邪悪で野蛮で官能的なブラックメタルの良作!
★★★★★
スウェーデンのブラックメタルバンド、WATAINの2010年のアルバムです。Venom、Bathoryのミドルチューンにある野蛮さと、Dissectionの美しいメロディと展開を受け継いだようなアルバムだと思います。ブラストが少なめでスピード感にあふれてるわけでもありませんが、悪魔的パワーの漲る、とても良いアルバムだと思います。

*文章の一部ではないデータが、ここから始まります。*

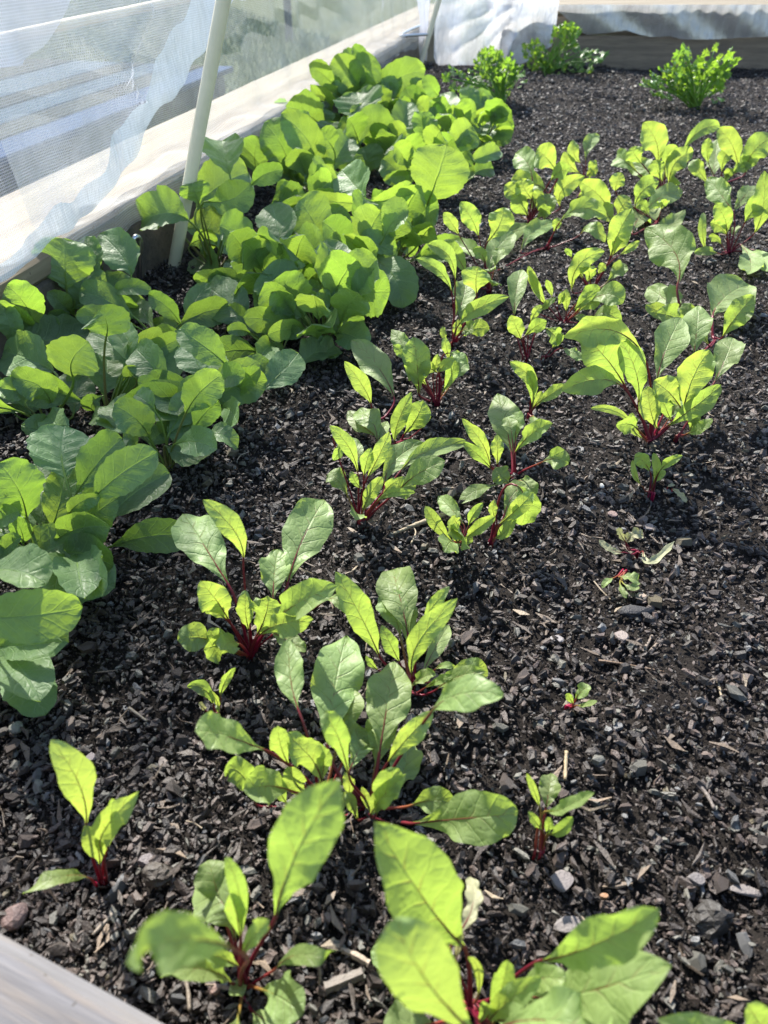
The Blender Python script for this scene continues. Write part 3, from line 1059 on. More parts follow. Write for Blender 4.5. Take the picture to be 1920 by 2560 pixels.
def plant(style, reg, bx, by, label, lines, detail=1.0):
    b = on_z(*px(reg, bx, by))
    b.z = float(hsoil(b.x, b.y))
    root = empty(style + '_plant', b, label, style + ' plant', {'beet': 'young beet plants in the bed', 'radish': 'radish plants along the left timber'}[style])
    rnd = random.Random(hash((reg, bx, by)) % 100003 if False else int(bx * 7 + by * 13) + ord(reg[1]))
    for ln in lines.strip().split('\n'):
        ln = ln.strip()
        if ln: leaf_from_line(root, b, reg, ln, style, rnd, detail)
    # short leaves low in the crown of the fuller plants
    if style == 'beet' and lines.count('\n') > 7:
        for _ in range(3):
            an = rnd.uniform(0, 6.28); rad = rnd.uniform(0.012, 0.028); h = rnd.uniform(0.012, 0.035); ln_ = rnd.uniform(0.03, 0.045)
            s_ = b + Vector((math.cos(an) * rad, math.sin(an) * rad, h))
            t_ = s_ + Vector((math.cos(an) * ln_ * 0.75, math.sin(an) * ln_ * 0.75, ln_ * rnd.uniform(0.2, 0.8)))
            build_leaf(root, b - UP * 0.006, s_, (s_ + t_) * 0.5 + UP * 0.005, t_, ln_ * rnd.uniform(0.45, 0.65), rnd.uniform(-25, 25), 'beet', rnd, None, None, None, 'beet', M_BEET, M_PALESTALK, 0.7)
    return root

# ------------------------------------------------------------------ beet plants (measured leaf by leaf)
# each line: blade base, (middle,) tip; apparent width, lean to the camera, roll; k:c small oval leaf, k:x withered
plant('beet', 'Z7', 437, 640, 'small beet at lower left with one tall narrow leaf and a low leaf pointing left', '''
372,385 345,215 218,12 150 0.0 10 cl:0.05 cup:0.1
440,500 452,400 590,262 120 0.35 -10
462,490 490,370 490,250 62 0.05 0 k:c
388,615 270,605 95,668 70 0.25 35 k:c
430,560 415,470 352,405 95 0.3 -20
''', 1.2)
plant('beet', 'Z7', 1055, 1075, 'bottom beet with a pale leaf drooping left and a tall leaf on a crimson stalk', '''
1020,925 785,880 548,985 245 0.1 8 o:5 cup:0.12 wv:0.03 cl:0.0
1015,880 960,720 830,625 230 -0.1 -15
1040,880 1020,760 1000,655 90 0.25 0
1042,860 1035,690 975,520 80 0.0 0 k:c wv:0.02
1042,960 1100,860 1195,780 85 0.15 15
1192,775 1270,520 1440,232 275 0.25 -10 cup:0.1
1040,1000 930,950 800,925 100 0.4 30
1000,1070 900,1010 700,995 120 0.3 35
1050,1060 1030,1085 985,1105 80 0.3 20 k:c
1190,1005 1290,945 1425,985 85 0.25 10 k:c wv:0.01
1090,1190 1150,1230 1245,1300 110 0.7 20
''', 1.3)
plant('beet', 'Z8', 385, 1175, 'largest beet at bottom centre right with giant leaves spreading over its crimson stalks', '''
340,905 185,720 -15,385 345 0.0 6 cup:0.42 cl:-0.05 wv:0.04
400,1290 200,1080 55,800 320 0.12 -8 o:4 cup:-0.08 wv:0.04
330,840 385,720 375,585 85 -0.2 0 k:x
312,960 325,880 330,810 36 0.0 0 k:x
405,1130 408,1020 365,925 46 0.0 0 k:c
680,970 900,905 1195,735 205 0.15 -12 cup:0.25 r:Z8 cl:0.02
620,1125 860,1110 1165,965 300 0.35 18 cup:0.05
500,1260 720,1230 1010,1330 250 0.6 20 o:2
475,1240 510,1090 535,955 98 0.35 0 k:c
565,1105 660,1050 775,1050 105 0.2 20
435,1250 520,1160 625,1085 110 0.5 -10 wv:0.14
400,1250 440,1180 450,1120 60 0.5 0 wv:0.14
''', 1.5)
plant('beet', 'T24', 1860, 1560, 'beet mostly cut off by the bottom right corner with one broad leaf showing', '''
1780,1560 1640,1370 1480,1140 330 0.2 10
1900,1500 1850,1330 1800,1180 280 0.1 10
1700,1600 1450,1480 1200,1340 240 0.4 20
''', 1.2)
plant('beet', 'T13', 735, 1290, 'tall many leaved beet in the lower middle with two big upright leaves side by side', '''
465,835 510,480 585,140 355 -0.05 6 cup:0.12
800,900 850,590 900,285 315 -0.02 -6 cup:0.1
1125,645 1310,520 1612,520 225 0.15 22 cup:0.05
850,965 980,800 1150,640 150 0.1 -15
600,1040 530,790 432,645 160 0.3 0 o:2
605,1010 670,860 712,715 165 -0.1 10
875,1140 960,1010 975,815 225 -0.25 -10 o:-2
775,1300 840,1130 930,985 195 0.2 0 o:2
595,1180 605,1110 575,1042 80 0.3 0
742,1290 715,1200 685,1108 62 0.3 0 wv:0.14
660,1330 620,1230 595,1150 80 0.3 0 k:c
520,1310 545,1230 590,1150 75 0.1 0 k:c
''', 1.2)
plant('beet', 'T13', 440, 1260, 'beet with bright yellow green inner leaves just left of the tall many leaved one', '''
275,620 225,420 212,165 200 -0.1 -8
430,1095 350,920 190,800 205 0.3 -8
215,980 160,850 140,712 135 0.3 -10
325,1190 250,1080 190,965 150 0.45 0
60,880 -180,790 -362,735 235 0.1 40 cl:-0.08
0,1230 -90,1040 -210,1000 165 0.2 30
90,1240 20,1140 -80,1070 120 0.2 20
410,1100 440,960 400,830 110 0.1 0
200,1230 160,1160 110,1080 90 0.3 0
''', 1.2)
plant('beet', 'Z8', 30, 375, 'beet leaf lying out to the right on a pink stalk in the lower middle', '''
125,378 370,355 590,345 235 0.30 -12 cup:0.08
-60,345 -20,280 60,200 90 0.3 0
''', 1.3)
plant('beet', 'Z5', 1082, 762, 'beet with a folded bright leaf on a thick crimson stalk, left of centre', '''
985,450 880,280 775,115 205 -0.08 10 cup:0.08
1052,345 1010,215 870,88 105 0.1 0
1245,440 1310,250 1415,55 215 -0.1 -5 cup:0.08
1180,510 1185,410 1200,305 145 -0.15 0
1190,600 1290,530 1428,455 150 0.1 18
1110,670 1150,570 1150,505 150 0.35 -15 
1120,670 1220,620 1330,635 120 0.5 -20
985,600 935,520 865,435 135 0.4 -10
1075,650 1060,570 1060,490 80 0.3 0 wv:0.14
1015,745 955,705 900,645 95 0.15 15 k:c
1400,525 1450,515 1492,572 52 0.2 20
1170,655 1240,690 1325,735 85 0.4 20
975,600 920,545 870,480 90 0.3 0
''', 1.2)
plant('beet', 'T13', 1005, 450, 'beet with a broad grey green upright leaf and a bright curled leaf, right of centre', '''
800,270 690,30 535,-262 195 0.15 8
985,130 930,-120 870,-325 285 -0.08 0
1080,40 1150,-60 1245,-175 88 0.2 0
1010,400 1050,180 1285,-60 160 0.25 -10
1080,380 1160,220 1262,55 115 -0.05 10 wv:0.12
930,310 880,210 820,85 105 0.05 0
1000,470 1080,410 1165,385 85 0.2 35
1150,365 1220,330 1292,345 48 0.1 20
800,365 745,320 715,268 45 0.2 0
''', 1.1)
plant('beet', 'T13', 1000, 520, 'low beet with one broad leaf stretched right on a crimson stalk, mid bed', '''
1165,490 1290,410 1465,362 115 0.2 25
1090,480 1180,430 1290,400 60 0.2 20
''', 1.1)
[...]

前作SWORN TO THE DARKでは、冷たく疾走するトレモロピッキングと低音のミドルリフの使い分けや、低音と高音のメリハリの効いたクリーンな音質、徐々に盛り上がっていく展開で、儀式めいた暗黒の世界を感じさせましたが、このアルバムでは方向性を若干変えて来ました。
ミドル〜すこし速めのリフは、ザクザク刻むのではなく、非常にシンプルで、古典ブラックメタルの、血塗れの斧を振り上げて「ヘイル!」と雄たけびをあげるような野蛮な高揚感があります。これを基盤に、そこにブラックメタルらしい邪悪なトレモロピッキングリフや冷酷で官能的なメロディが加わって、ドラマティックな悪魔賛歌を作り上げています。音質は、前作よりも低音が軽めですが、それが生生しく魅力的に感じられます。
クラシカルであったりブルータルであったり神秘的であったりという側面が期待されがちな風潮の中で、過剰な攻撃性を廃しながら、わきあがる血と邪悪な躍動感を蘇らせ、その上で怪しく美しいメロディも奏で、素晴らしい展開で感動もさせてしまうのは、なかなかの個性だと思います。
激しさはありませんが、蛮勇と官能のブラックメタルのエッセンスが凝縮されています。暗闇で拳を振り上げて「ヘイル!ヘイル!」とやりたくなります。
メタルに邪悪なパワーとドラマを求める人にオススメです。